Pumpkin beers have been on store shelves since the middle of summer, and I think I've seen more pumpkin beers this year than ever before.  I view pumpkin beers as a novelty, and am good for one about every three to five years.  My novelty theory is anecdotally reinforced by the lack of pumpkin beers on draft at better beer bars.  I searched TapHunter to find a pumpkin beer on draft and came up empty.  No self-respecting beer snob is going to order a pumpkin beer in front of other beer snobs, unless it's The Bruery's Autumn Maple, but then that's brewed with yams not pumpkins.

Oktoberfest beers - once the only, but now the other fall beer style - don't thrill me, and unfortunately seem to have lost their marketing edge to pumpkin beers.  It's akin to a classic rock band being eclipsed by a winner of American Idol or The Voice.  A proper Oktoberfest beer is too malt-forward for me, and half a glass is about my limit.  That being said, I do want to try Karl Strauss' Oktoberfest beer this year. 

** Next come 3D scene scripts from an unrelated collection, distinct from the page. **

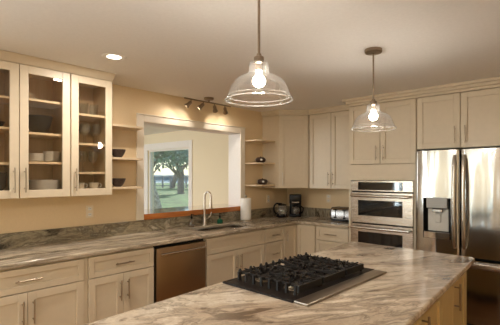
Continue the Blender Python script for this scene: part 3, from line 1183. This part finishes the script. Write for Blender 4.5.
def solid_bowl(prof_out, t=0.004, seg=28):
    """profile from foot to rim, closed with an inner wall"""
    inner = [(max(0, r - t), z + (t if i == 0 else 0)) for i, (r, z) in enumerate(prof_out)]
    p = [(0, prof_out[0][1])] + prof_out + [(prof_out[-1][0] - t, prof_out[-1][1])] + inner[::-1][1:] + [(0, prof_out[0][1] + t * 1.5)]
    return lathe(BM(), p, seg=seg)


def bowl(loc, label, mat, prof, name='bowl', cat='bowl', group=None, t=0.004):
    o = obj(name, solid_bowl(prof, t), mat, loc=loc, smooth=True)
    return tag(o, label, cat, group)


for z, nm in ((1.695, 'middle'), (1.41, 'lowest')):
    bowl((0.13, -2.965, z), 'dark carved bowl on the %s open shelf beside the glass cabinets' % nm, 'wicker', [(0.030, 0), (0.042, 0.012), (0.058, 0.035), (0.070, 0.062), (0.074, 0.080), (0.072, 0.083)], group='dark shelf bowls')
    bowl((0.10, -3.085, z), 'small white bowl half hidden at the cabinet side, %s open shelf' % nm, 'china', [(0.018, 0), (0.022, 0.006), (0.034, 0.025), (0.040, 0.048)], group='small white shelf bowls')
for z, nm, y in ((1.70, 'middle', -0.80), (1.395, 'lowest', -0.76)):
    t_ = thing('small_pot', 'small dark round pot with pale markings on the %s corner shelf' % nm, 'pot', (0.13, y, z), R(20), 'dark corner shelf pots')
    b = BM()
    lathe(b, [(0, 0), (0.028, 0), (0.050, 0.014), (0.058, 0.035), (0.050, 0.056), (0.034, 0.066), (0.030, 0.064), (0.028, 0.058), (0, 0.056)], seg=24)
    obj('body', b, 'wicker', t_, smooth=True)
    for a in (0, 90, 180, 270):
        b = BM()
        v = Vector((math.cos(R(a - 60)), math.sin(R(a - 60)), 0))
        lathe(b, [(0, 0.003), (0.011, 0.002), (0.014, -0.004)], v * 0.0565 + Vector((0, 0, 0.036)), 12, axis=v)
        obj('pale_spot', b, 'china', t_, smooth=True)
    b = BM()
    lathe(b, [(0.030, 0.063), (0.024, 0.068), (0.006, 0.070), (0.007, 0.076), (0, 0.077)], seg=16)
    obj('lid', b, 'wicker', t_, smooth=True)
    t_.scale = (1.3, 1.3, 1.15)

# ------------------------------------------------------------------ dishes behind the glass doors
plate_prof = [(0, 0), (0.06, 0), (0.064, 0.003), (0.10, 0.010), (0.125, 0.017), (0.124, 0.020), (0.10, 0.014), (0.062, 0.006), (0, 0.005)]
sz0 = 1.394
b = lathe(BM(), plate_prof, seg=32)
proto = obj('dinner_plate', b, 'china', loc=(0.175, -3.665, sz0), smooth=True)
tag(proto, 'white dinner plate in the low wide stack on the cabinet floor', 'plate', 'dinner plates stacked behind glass')
for k in range(1, 10):
    o = proto.copy(); COL.objects.link(o); o.location = (0.175 + 0.001 * (k % 2), -3.665, sz0 + 0.0078 * k)
b = lathe(BM(), [(r * 0.54, z * 0.8) for r, z in plate_prof], seg=28)
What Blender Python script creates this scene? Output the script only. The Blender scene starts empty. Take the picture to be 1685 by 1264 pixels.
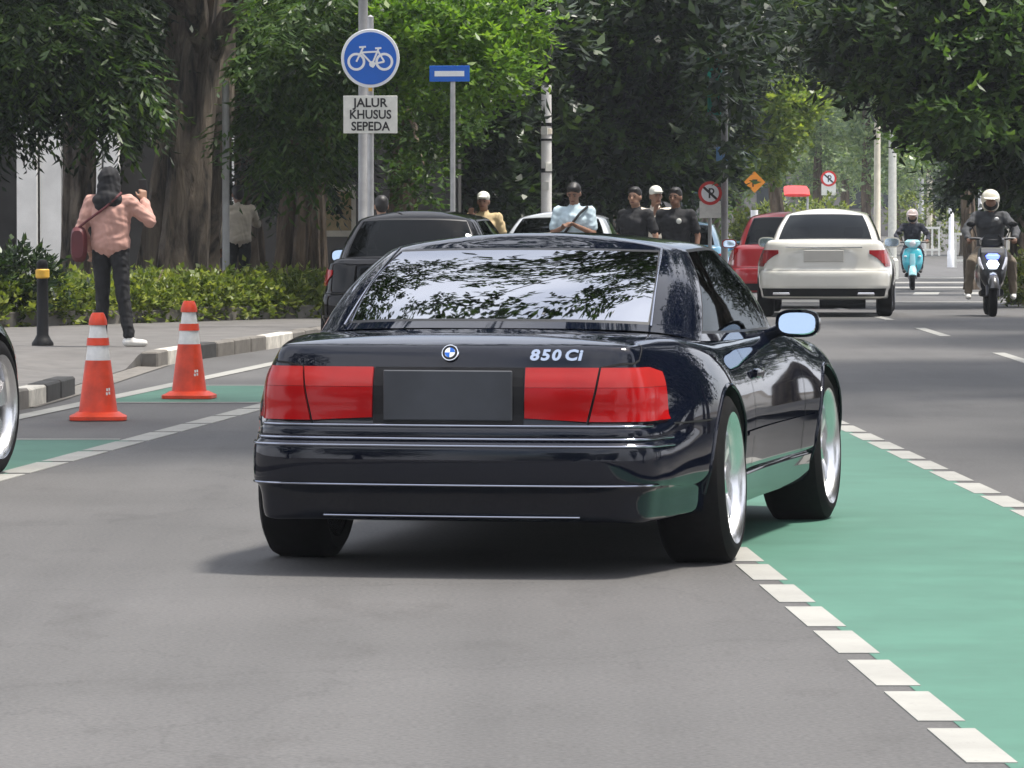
import bpy, bmesh, math, random
import numpy as np
from mathutils import Vector, Matrix

# ---------------------------------------------------------------- camera, world, sun, exposure
SC = bpy.context.scene
COL = SC.collection
R = math.radians
FPX = 8150.0                      # focal length in pixels of the 1685 px wide photograph
EYE = 1.35
cam_d = bpy.data.cameras.new('camera')
cam = bpy.data.objects.new('camera', cam_d)
COL.objects.link(cam)
cam_d.sensor_width = 36.0
cam_d.lens = FPX / 1685.0 * 36.0
cam_d.clip_start = 0.5
cam_d.clip_end = 6000.0
cam.location = (0, 0, EYE)
cam.rotation_euler = (R(90) - math.atan((632 - 348) / FPX), 0, 0)
SC.camera = cam

SUN_AZ, SUN_EL = 92.0, 71.0
world = bpy.data.worlds.new('World')
SC.world = world
world.use_nodes = True
wn = world.node_tree
for n in list(wn.nodes):
    wn.nodes.remove(n)
w_out = wn.nodes.new('ShaderNodeOutputWorld')
w_bg = wn.nodes.new('ShaderNodeBackground')
w_sky = wn.nodes.new('ShaderNodeTexSky')
w_sky.sky_type = 'NISHITA'
w_sky.sun_disc = False
w_sky.sun_elevation = R(SUN_EL)
w_sky.sun_rotation = R(SUN_AZ)
w_sky.air_density = 1.0
w_sky.dust_density = 3.5
w_sky.ozone_density = 1.0
# broken bright cloud, the same all over the sky
w_tc = wn.nodes.new('ShaderNodeTexCoord')
w_nz = wn.nodes.new('ShaderNodeTexNoise')
w_nz.inputs['Scale'].default_value = 2.2
w_nz.inputs['Detail'].default_value = 6
w_rp = wn.nodes.new('ShaderNodeValToRGB')
w_rp.color_ramp.elements[0].position = 0.32
w_rp.color_ramp.elements[1].position = 0.58
w_mx = wn.nodes.new('ShaderNodeMix')
w_mx.data_type = 'RGBA'
wn.links.new(w_tc.outputs['Generated'], w_nz.inputs['Vector'])
wn.links.new(w_nz.outputs['Fac'], w_rp.inputs['Fac'])
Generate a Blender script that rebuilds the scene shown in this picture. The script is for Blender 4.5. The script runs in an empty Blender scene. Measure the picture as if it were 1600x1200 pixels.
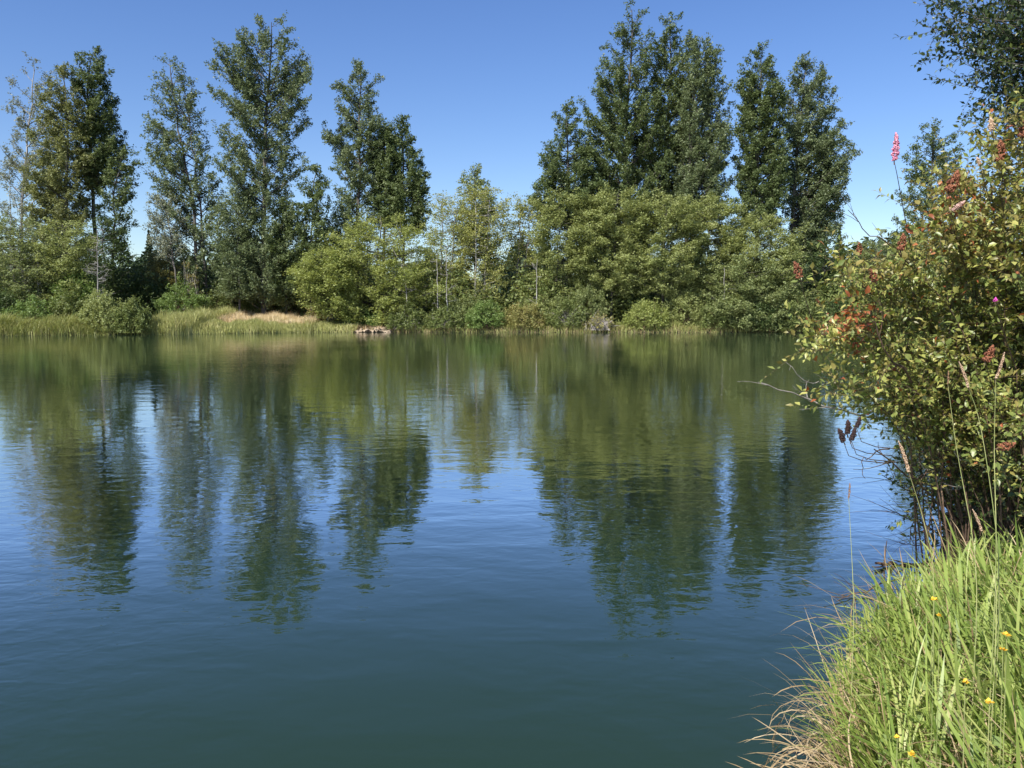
import bpy, math
import numpy as np
from mathutils import Vector

# ------------------------------------------------------------------ camera, light, exposure
S = bpy.context.scene
C = S.collection
CAM_H, PITCH, FPX = 1.9, math.radians(5.0), 1290.0
cd = bpy.data.cameras.new('camera'); cam = bpy.data.objects.new('camera', cd); C.objects.link(cam)
cam.location = (0, 0, CAM_H); cam.rotation_euler = (math.pi/2 - PITCH, 0, 0)
cd.sensor_width = 36.0; cd.lens = FPX/1600*36; cd.clip_start = 0.05; cd.clip_end = 6000
S.camera = cam

SUN_EL, SUN_AZ = math.radians(47), math.radians(217)      # azimuth clockwise from +Y
W = bpy.data.worlds.new('World'); S.world = W; W.use_nodes = True
nt = W.node_tree; nt.nodes.clear()
sky = nt.nodes.new('ShaderNodeTexSky'); sky.sky_type = 'NISHITA'; sky.sun_disc = False
sky.sun_elevation = SUN_EL; sky.sun_rotation = SUN_AZ
sky.air_density = 1.0; sky.dust_density = 0.35; sky.ozone_density = 3.0; sky.altitude = 50
bg = nt.nodes.new('ShaderNodeBackground'); bg.inputs[1].default_value = 0.1
wo = nt.nodes.new('ShaderNodeOutputWorld')
hsv = nt.nodes.new('ShaderNodeHueSaturation'); hsv.inputs['Saturation'].default_value = 1.2; hsv.inputs['Hue'].default_value = .513
nt.links.new(sky.outputs[0], hsv.inputs['Color']); nt.links.new(hsv.outputs[0], bg.inputs[0]); nt.links.new(bg.outputs[0], wo.inputs[0])

sl = bpy.data.lights.new('sun', 'SUN'); sl.energy = 4.9; sl.angle = math.radians(0.5); sl.color = (1.0, 0.955, 0.88)
so = bpy.data.objects.new('sun', sl); C.objects.link(so)
sdir = Vector((math.sin(SUN_AZ)*math.cos(SUN_EL), math.cos(SUN_AZ)*math.cos(SUN_EL), math.sin(SUN_EL)))
so.rotation_euler = sdir.to_track_quat('Z', 'Y').to_euler(); so.location = (-20, -20, 60)
S.view_settings.view_transform = 'Standard'; S.view_settings.look = 'None'
S.view_settings.gamma = 1.0; S.view_settings.use_curve_mapping = False
S.view_settings.exposure = 0.68

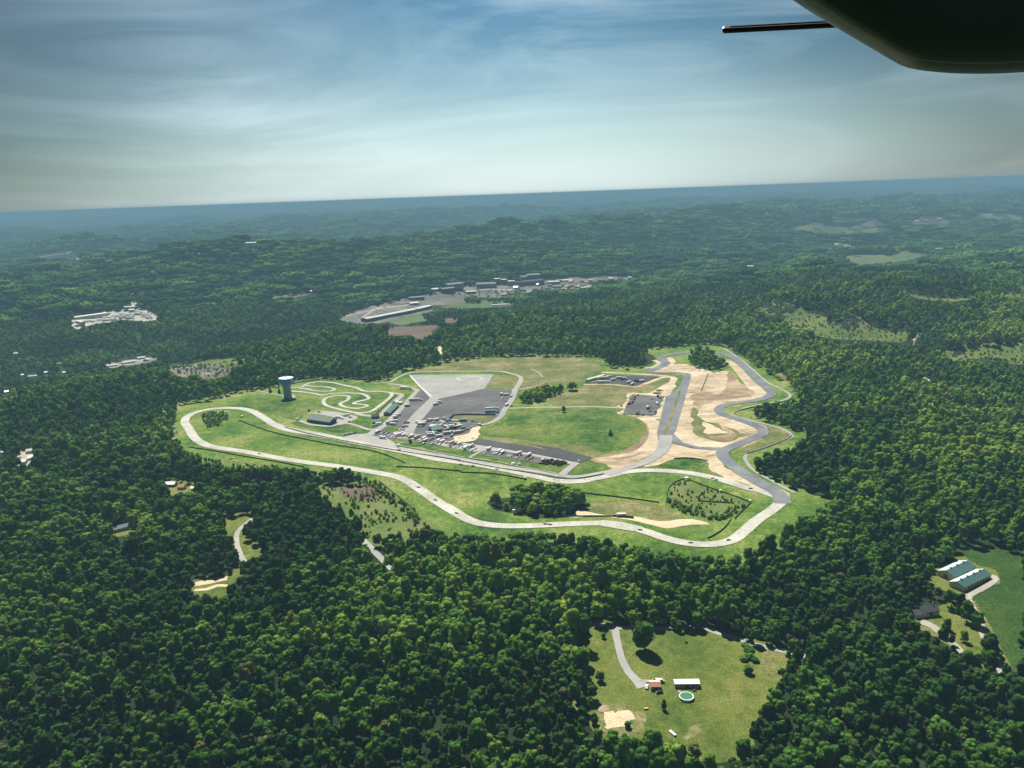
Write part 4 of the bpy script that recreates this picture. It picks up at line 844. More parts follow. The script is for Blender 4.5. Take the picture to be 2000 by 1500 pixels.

The best fall beers are fresh hop ales, in particular pale ales, IPAs and double IPAs.  Fresh hop beers are also known as wet hop ales, and are brewed with fresh hops, not the standard dried hop pellets.  Fresh hop IPAs are the wet hop sweet spot.  Pale ales get the juicy taste but don't have the backbone to match the muscle of the hop bitterness, and the alcoholic strength of double IPAs detract from the hop freshness.  IPAs provide the perfect mix of complementary malt and alcohol that showcase the just-harvested hop freshness.   The best wet hop ales are highly juicy, like they were fresh-squeezed rather than brewed.  They are intensely hopped, emitting a concentrated, terroir bitterness.

These fragrant, juicy ales should arrive at breweries and better beer bars over the next few weeks.  Pizza Port Ocean Beach had its fresh hop Monkey Tail Pale Ale on tap last weekend, and its Get Wet IPA and a double IPA are expected sometime this week.  Get these beers while you can.  A fresh hop IPA is like cut flowers in a vase - beautiful for a short period, and once wilted there is no revival.

There are some bottled fresh-hopped beers.  Port Brewing bottles its High Tide Fresh Hop IPA and Sierra Nevada has its Northern and Southern Hemisphere beers.  These are fine beers, but the best way to enjoy a wet hop beer is to get it on draft at a brewery as close to its release as possible.